Now Wales Online refers to Plymouth Argyle as “gutsy”, and that’s hard to argue against. However, ‘profligate’ and ’sloppy’ are more apt judging by what the orange-clad Green Army brought to the table yesterday. More than happy to sit back in a 4-5-1 whilst doubling up on Routledge in order to make him pass the ball back to the wasteful McNaughton or utterly dire Kennedy (depending on which wing he was on the time), Plymouth were able to lull us into a false sense of security on more than one occasion before galloping upfield in a Barcelona-esque 4-2-3-1 with the intent of stinging us on the counter attack. At every level of the game, this only works if you can string passes together and bundle the ball into the net. The Pilgrims really couldn’t: Lionel Messi Jason Puncheon ain’t. As for Mathias Kouo-Doumbe; barely a poor man’s Xavi. A more potent side could have been 3-0 up before we stroked home that late winner. The worst miss (hilariously) was by ex-City Superflop Steve MacLean, who upon being given acres of room after yet another bit of clueless marking from the Bluebirds backline contrived only to tamely head at Enckelman. I shouldn’t laugh at this profligacy though given how ineffectual we were in front of goal before Bothroyd’s late strike.
The most entertaining moment of the game was seeing Romain Larrieu surge forward for a corner deep in stoppages. This had me and many others worried, deja vu can be a right bitch. Thankfully, we managed to come away with the ball, and with Chopra homing in on an open goal, Blackburn Rovers reject David McNamee hacked him down in the most cynical and bloodthirsty fashion. This was gamesmanship at its very worst, a tactic employed on several occasions by the Pilgrims, most notably when Folly did his best to halt one of our attacks by playing dead. Stupidly, he only ended up ruining one of Argyle’s forays into our half! What goes around, etc.
Those on show:
Borderline Average
Jay Bothroyd – Grabbed the winner but was indecisive and wasteful otherwise.
Peter Whittingham – A substitute midway through the second half and added a touch of precision and class but no end-product.
Poor
Gavin Rae – Didn’t lose out in many tackles but his positioning was shocking at times and played one too many stray passes.
Joe Ledley – Started like the proverbial house on fire, and in what might have been his last game for us, I was getting all nostalgic for the times when Joe actually was pretty nifty.
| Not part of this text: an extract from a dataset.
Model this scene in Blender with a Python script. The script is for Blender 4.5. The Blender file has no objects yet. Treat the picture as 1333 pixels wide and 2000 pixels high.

Reality is always quick to bite you on the arse, and the young captain did his Richey Edwards impression for the remainder of the game.
Gabor Gyepes – Got nearly everything out of the box that came on the ground and in the air. However, more than played his part in a backline that couldn’t mark a blackboard.
Wayne Routledge – Tactically clueless, but then perhaps operates best in a free role. Needless to say, when everyone else is adhering to a system, Routledge’s slow realisation of the fact that he and Parry had switched or were scheduled to switch neutered some of our attacks. Was closed down quickly on most occasions by the plucky Argyle defence, and rendered futile. Had our best opportunity before the winner but hit it high and wide.
Crap
Roger Johnson – Is guilty on far too many occasions of not being able to hold the line or organise the defence. Too happy to leave opposition players wandering of their own accord in the box.
Michael Chopra – Never alert, lazy, headless chicken chic, wasteful finishing and some poor decision making on the ball.
Paul Parry – His delivery was poor and he didn’t do enough to get into the game.
Absolutely Shocking
Peter Enckelman – Had a few saves to make, which he did primarily because the Argyle attackers cushioned them into his midriff, but other than that Enckelman contrived to kick to touch all afternoon long. It was like a horrible nightmare in which the ghost of Tom Heaton resurfaced.
Kevin McNaughton – Gave the ball away on countless occasions, was caught out of position on so so many Plymouth breaks, and was a chink in the armour that they picked on.
Mark Kennedy – Displayed possibly the worst composure from anyone, ever. Was presented with about 12 opportunities to get the ball in the box, and did so once. Tear-inducing.